---- Source material

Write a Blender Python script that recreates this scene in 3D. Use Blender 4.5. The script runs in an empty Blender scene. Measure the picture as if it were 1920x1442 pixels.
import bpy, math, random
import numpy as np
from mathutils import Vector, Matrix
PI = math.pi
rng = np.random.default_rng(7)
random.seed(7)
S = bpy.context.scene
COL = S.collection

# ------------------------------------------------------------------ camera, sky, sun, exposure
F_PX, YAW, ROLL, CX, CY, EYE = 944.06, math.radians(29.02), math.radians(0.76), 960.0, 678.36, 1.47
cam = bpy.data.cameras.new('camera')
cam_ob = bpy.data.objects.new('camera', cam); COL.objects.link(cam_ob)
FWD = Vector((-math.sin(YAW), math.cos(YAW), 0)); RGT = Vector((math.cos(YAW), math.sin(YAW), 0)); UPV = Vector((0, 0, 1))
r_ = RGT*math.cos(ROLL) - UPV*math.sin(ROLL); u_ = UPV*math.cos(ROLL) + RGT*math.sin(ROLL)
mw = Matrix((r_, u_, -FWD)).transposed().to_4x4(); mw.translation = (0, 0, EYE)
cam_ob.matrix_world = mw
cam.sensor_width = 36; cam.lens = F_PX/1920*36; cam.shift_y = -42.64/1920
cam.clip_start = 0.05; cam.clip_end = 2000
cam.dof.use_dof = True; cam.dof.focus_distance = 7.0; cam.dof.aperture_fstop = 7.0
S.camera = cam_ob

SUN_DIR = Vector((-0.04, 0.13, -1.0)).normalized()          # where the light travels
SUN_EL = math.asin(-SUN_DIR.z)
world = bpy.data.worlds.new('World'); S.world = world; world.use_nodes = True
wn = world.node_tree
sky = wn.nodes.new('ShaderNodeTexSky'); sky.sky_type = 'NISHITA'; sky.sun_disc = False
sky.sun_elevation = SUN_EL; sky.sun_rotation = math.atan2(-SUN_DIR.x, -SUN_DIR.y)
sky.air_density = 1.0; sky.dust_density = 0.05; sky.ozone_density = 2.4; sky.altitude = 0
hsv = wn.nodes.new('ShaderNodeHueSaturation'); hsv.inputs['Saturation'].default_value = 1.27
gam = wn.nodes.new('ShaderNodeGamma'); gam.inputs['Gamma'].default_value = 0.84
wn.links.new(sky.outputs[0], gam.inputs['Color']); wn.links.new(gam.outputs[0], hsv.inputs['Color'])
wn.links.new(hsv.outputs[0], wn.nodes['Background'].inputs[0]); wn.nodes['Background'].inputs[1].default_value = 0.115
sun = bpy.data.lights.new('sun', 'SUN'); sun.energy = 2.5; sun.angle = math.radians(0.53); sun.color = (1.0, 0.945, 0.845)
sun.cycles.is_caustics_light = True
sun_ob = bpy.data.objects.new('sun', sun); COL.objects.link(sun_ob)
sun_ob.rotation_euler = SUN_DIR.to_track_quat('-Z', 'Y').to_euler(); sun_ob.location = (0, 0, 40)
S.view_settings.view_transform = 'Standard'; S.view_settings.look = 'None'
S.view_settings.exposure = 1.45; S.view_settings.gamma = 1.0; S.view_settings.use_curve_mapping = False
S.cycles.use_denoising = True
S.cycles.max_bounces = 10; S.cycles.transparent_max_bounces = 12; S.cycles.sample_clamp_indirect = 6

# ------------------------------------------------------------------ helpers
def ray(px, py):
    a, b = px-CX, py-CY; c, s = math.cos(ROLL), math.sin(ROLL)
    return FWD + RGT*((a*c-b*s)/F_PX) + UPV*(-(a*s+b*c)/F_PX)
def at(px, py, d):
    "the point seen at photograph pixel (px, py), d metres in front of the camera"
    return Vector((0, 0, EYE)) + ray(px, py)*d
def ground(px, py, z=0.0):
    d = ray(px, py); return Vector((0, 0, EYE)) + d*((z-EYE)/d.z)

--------

■ Description of the task
Your task is to transcribe the material exactly.

■ Full output
Write a Blender Python script that recreates this scene in 3D. Use Blender 4.5. The script runs in an empty Blender scene. Measure the picture as if it were 1920x1442 pixels.
import bpy, math, random
import numpy as np
from mathutils import Vector, Matrix
PI = math.pi
rng = np.random.default_rng(7)
random.seed(7)
S = bpy.context.scene
COL = S.collection

# ------------------------------------------------------------------ camera, sky, sun, exposure
F_PX, YAW, ROLL, CX, CY, EYE = 944.06, math.radians(29.02), math.radians(0.76), 960.0, 678.36, 1.47
cam = bpy.data.cameras.new('camera')
cam_ob = bpy.data.objects.new('camera', cam); COL.objects.link(cam_ob)
FWD = Vector((-math.sin(YAW), math.cos(YAW), 0)); RGT = Vector((math.cos(YAW), math.sin(YAW), 0)); UPV = Vector((0, 0, 1))
r_ = RGT*math.cos(ROLL) - UPV*math.sin(ROLL); u_ = UPV*math.cos(ROLL) + RGT*math.sin(ROLL)
mw = Matrix((r_, u_, -FWD)).transposed().to_4x4(); mw.translation = (0, 0, EYE)
cam_ob.matrix_world = mw
cam.sensor_width = 36; cam.lens = F_PX/1920*36; cam.shift_y = -42.64/1920
cam.clip_start = 0.05; cam.clip_end = 2000
cam.dof.use_dof = True; cam.dof.focus_distance = 7.0; cam.dof.aperture_fstop = 7.0
S.camera = cam_ob

SUN_DIR = Vector((-0.04, 0.13, -1.0)).normalized()          # where the light travels
SUN_EL = math.asin(-SUN_DIR.z)
world = bpy.data.worlds.new('World'); S.world = world; world.use_nodes = True
wn = world.node_tree
sky = wn.nodes.new('ShaderNodeTexSky'); sky.sky_type = 'NISHITA'; sky.sun_disc = False
sky.sun_elevation = SUN_EL; sky.sun_rotation = math.atan2(-SUN_DIR.x, -SUN_DIR.y)
sky.air_density = 1.0; sky.dust_density = 0.05; sky.ozone_density = 2.4; sky.altitude = 0
hsv = wn.nodes.new('ShaderNodeHueSaturation'); hsv.inputs['Saturation'].default_value = 1.27
gam = wn.nodes.new('ShaderNodeGamma'); gam.inputs['Gamma'].default_value = 0.84
wn.links.new(sky.outputs[0], gam.inputs['Color']); wn.links.new(gam.outputs[0], hsv.inputs['Color'])
wn.links.new(hsv.outputs[0], wn.nodes['Background'].inputs[0]); wn.nodes['Background'].inputs[1].default_value = 0.115
sun = bpy.data.lights.new('sun', 'SUN'); sun.energy = 2.5; sun.angle = math.radians(0.53); sun.color = (1.0, 0.945, 0.845)
sun.cycles.is_caustics_light = True
sun_ob = bpy.data.objects.new('sun', sun); COL.objects.link(sun_ob)
sun_ob.rotation_euler = SUN_DIR.to_track_quat('-Z', 'Y').to_euler(); sun_ob.location = (0, 0, 40)
S.view_settings.view_transform = 'Standard'; S.view_settings.look = 'None'
S.view_settings.exposure = 1.45; S.view_settings.gamma = 1.0; S.view_settings.use_curve_mapping = False
S.cycles.use_denoising = True
S.cycles.max_bounces = 10; S.cycles.transparent_max_bounces = 12; S.cycles.sample_clamp_indirect = 6

# ------------------------------------------------------------------ helpers
def ray(px, py):
    a, b = px-CX, py-CY; c, s = math.cos(ROLL), math.sin(ROLL)
    return FWD + RGT*((a*c-b*s)/F_PX) + UPV*(-(a*s+b*c)/F_PX)
def at(px, py, d):
    "the point seen at photograph pixel (px, py), d metres in front of the camera"
    return Vector((0, 0, EYE)) + ray(px, py)*d
def ground(px, py, z=0.0):
    d = ray(px, py); return Vector((0, 0, EYE)) + d*((z-EYE)/d.z)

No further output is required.